History
The founder of France's Le Figaro newspaper, Hippolyte de Villemessant, built the Villa Soleil in 1869 for writers seeking inspiration. In 1887, Italian hotelier Antoine Sella bought the property, and opened the Grand Hôtel du Cap in 1889. In 1914, the Eden Roc pavillon was built 400 yards away from the main hotel. Gerald and Sara Murphy, a young American couple who had expatriated to France in the 1920s, once rented the hotel for an entire summer, a unique event for the era as the French Riviera was not a summer destination at the time, but a winter escape for the wealthy. With the Murphys came many legendary writers and artists of the Lost Generation, including F. Scott Fitzgerald and Ernest Hemingway. Fitzgerald immortalized it as the Hôtel des Etrangers in "Tender Is the Night". Marc Chagall made sketches in one of the shady beachside cabanas after their construction in the 1960s. Guests who flocked there included Marlene Dietrich, the Duke and Duchess of Windsor, Winston Churchill and Charles De Gaulle. Elizabeth Taylor and Richard Burton conducted an affair and honeymooned there. The hotel has traditionally been a particular favourite of film stars, especially during the annual Cannes Film Festival.
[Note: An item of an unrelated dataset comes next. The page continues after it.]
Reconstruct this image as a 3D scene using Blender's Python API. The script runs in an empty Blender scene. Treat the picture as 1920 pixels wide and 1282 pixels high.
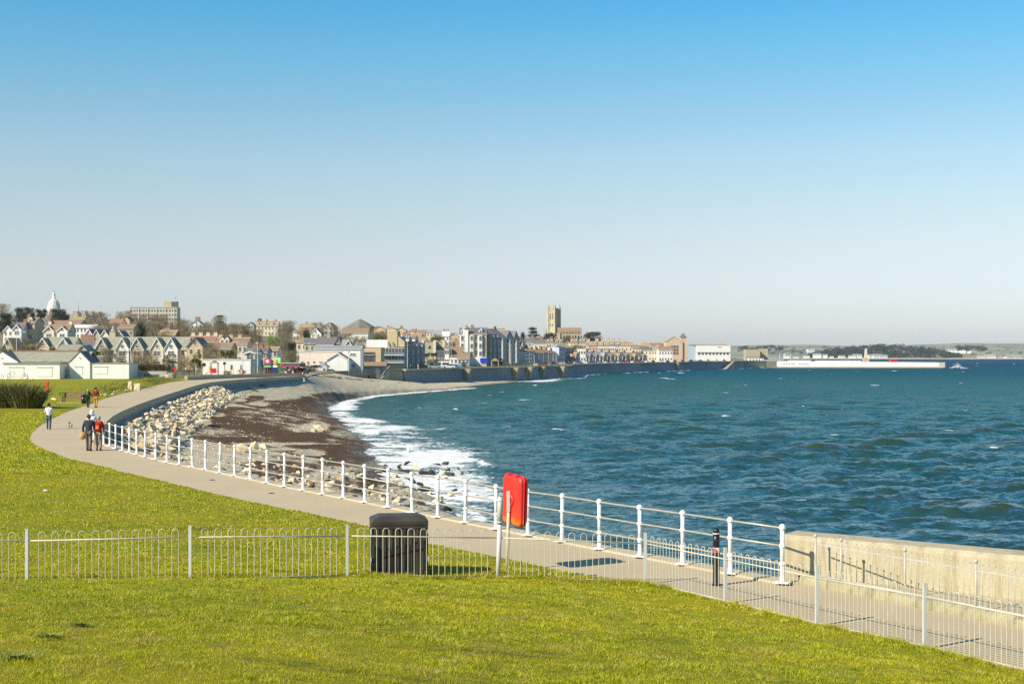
import bpy, bmesh, math, random
import numpy as np
from mathutils import Vector, Matrix
random.seed(7); RNG = np.random.default_rng(7)
R = math.radians
S = bpy.context.scene
C = S.collection
F, CX, HY, CZ = 2667.0, 960.0, 666.0, 4.6      # focal length and horizon in photo pixels, eye height above the path
SEA = -5.0

def G(x, y, z=0.0):
    """ground point of a photo pixel on the level z"""
    Y = (CZ - z) * F / (y - HY)
    return ((x - CX) * Y / F, Y)
def XW(x, Y): return (x - CX) * Y / F
def ZW(y, Y): return CZ - (y - HY) * Y / F

# ---------------------------------------------------------------- materials
def nt_new(name):
    m = bpy.data.materials.new(name); m.use_nodes = True
    nt = m.node_tree
    for n in list(nt.nodes): nt.nodes.remove(n)
    out = nt.nodes.new('ShaderNodeOutputMaterial')
    b = nt.nodes.new('ShaderNodeBsdfPrincipled')
    nt.links.new(b.outputs[0], out.inputs[0])
    return m, nt, b
def N(nt, t, **kw):
    n = nt.nodes.new('ShaderNode' + t)
    for k, v in kw.items():
        if k.startswith('i_'):
            n.inputs[k[2:].replace('_', ' ')].default_value = v
        else: setattr(n, k, v)
    return n
def L(nt, a, b): nt.links.new(a, b)
def c4(c): return (c[0], c[1], c[2], 1.0)
def noise(nt, vec, scale, detail=4, rough=.55, dist=0):
    n = N(nt, 'TexNoise'); n.inputs['Scale'].default_value = scale; n.inputs['Detail'].default_value = detail
    n.inputs['Roughness'].default_value = rough; n.inputs['Distortion'].default_value = dist
    if vec is not None: L(nt, vec, n.inputs['Vector'])
    return n.outputs['Fac']
def ramp(nt, fac, stops, interp='LINEAR'):
    n = N(nt, 'ValToRGB'); n.color_ramp.interpolation = interp
    e = n.color_ramp.elements
    while len(e) < len(stops): e.new(.5)
    for i, (p, c) in enumerate(stops):
        e[i].position = p; e[i].color = c4(c) if not isinstance(c, (int, float)) else (c, c, c, 1)
    L(nt, fac, n.inputs[0]); return n.outputs[0]
def mixc(nt, fac, a, b, mode='MIX'):
    n = N(nt, 'Mix', data_type='RGBA', blend_type=mode)
    if isinstance(fac, (int, float)): n.inputs[0].default_value = fac
    else: L(nt, fac, n.inputs[0])
    for s, v in ((6, a), (7, b)):
        if isinstance(v, tuple): n.inputs[s].default_value = c4(v)
        else: L(nt, v, n.inputs[s])
    return n.outputs[2]
def mth(nt, op, a, b=0.0, clamp=False):
    n = N(nt, 'Math', operation=op, use_clamp=clamp)
    for i, v in enumerate((a, b)):
        if isinstance(v, (int, float)): n.inputs[i].default_value = v
        else: L(nt, v, n.inputs[i])
    return n.outputs[0]
def bump(nt, b, h, strength=.3, dist=.05):
    n = N(nt, 'Bump'); n.inputs['Strength'].default_value = strength; n.inputs['Distance'].default_value = dist
    L(nt, h, n.inputs['Height']); L(nt, n.outputs[0], b.inputs['Normal']); return n
def mapping(nt, vec, sc=(1, 1, 1), rot=(0, 0, 0)):
    n = N(nt, 'Mapping'); n.inputs['Scale'].default_value = sc; n.inputs['Rotation'].default_value = rot
    L(nt, vec, n.inputs['Vector']); return n.outputs[0]
def attr(nt, name): 
    n = N(nt, 'Attribute', attribute_name=name); return n.outputs['Fac']
MATS = {}
def M(name, col, col2=None, scale=2.0, rough=.8, bmp=0.0, bs=None, metal=0.0, spec=.4, detail=5, lo=.35, hi=.65, streak=False, pos=False):
    """plain procedural paint / stone / metal: two tones broken up by noise, optional bump and rain streaks"""
    if name in MATS: return MATS[name]
    m, nt, b = nt_new(name)
    if pos: v = N(nt, 'NewGeometry').outputs['Position']
    else: v = N(nt, 'TexCoord').outputs['Object']
    if col2 is None: col2 = tuple(c * .86 for c in col)
    v2 = mapping(nt, v, (1, 1, .15)) if streak else v
    n = noise(nt, v2, scale, detail, .6)
    base = ramp(nt, n, [(lo, col), (hi, col2)])
    L(nt, base, b.inputs['Base Color'])
    b.inputs['Roughness'].default_value = rough; b.inputs['Metallic'].default_value = metal
    b.inputs['Specular IOR Level'].default_value = spec
    if bmp: bump(nt, b, noise(nt, v, bs or scale * 8, 4), bmp, .03)
    MATS[name] = m; return m

# ---------------------------------------------------------------- objects
def tag(o, label=None, cat=None, group=None, kind=None):
    if label: o['label'] = label
    if cat: o['category'] = cat
    if group: o['group'] = group
    if kind: o['kind'] = kind
    return o
def thing(name, label, cat, loc=(0, 0, 0), rz=0.0, group=None):
    o = bpy.data.objects.new(name, None); C.objects.link(o)
    o.empty_display_size = .2
    o.location = loc; o.rotation_euler = (0, 0, rz)
    return tag(o, label, cat, group)
def link(name, me, parent=None, loc=None, rz=None, sc=None):
    o = bpy.data.objects.new(name, me); C.objects.link(o)
    if parent is not None: o.parent = parent
    if loc is not None: o.location = loc
    if rz is not None: o.rotation_euler = (0, 0, rz)
    if sc is not None: o.scale = (sc, sc, sc) if isinstance(sc, (int, float)) else sc
    return o
def kids(o): return [c for c in C.objects if c.parent == o]
def copy_tree(o, label=None, group=None, loc=None, rz=None, sc=None, _p=None):
    c = o.copy(); C.objects.link(c)
    if _p is not None: c.parent = _p
    if label: c['label'] = label
    if group: c['group'] = group
    if loc is not None: c.location = loc
    if rz is not None: c.rotation_euler = (0, 0, rz)
    if sc is not None: c.scale = (sc, sc, sc) if isinstance(sc, (int, float)) else sc
    for ch in list(o.children): copy_tree(ch, _p=c)
    return c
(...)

Rudolf August Oetker, a German industrialist, and his wife Maja von Malaisé first spotted the famed mansion while sailing on the Côte d'Azur in 1964; they bought the hotel five years later, in 1969.
The hotel was for many years famously known for not accepting any kinds of credit cards. Cash only was accepted though most guests wired money ahead of their stay. In 2006 this policy was finally dropped.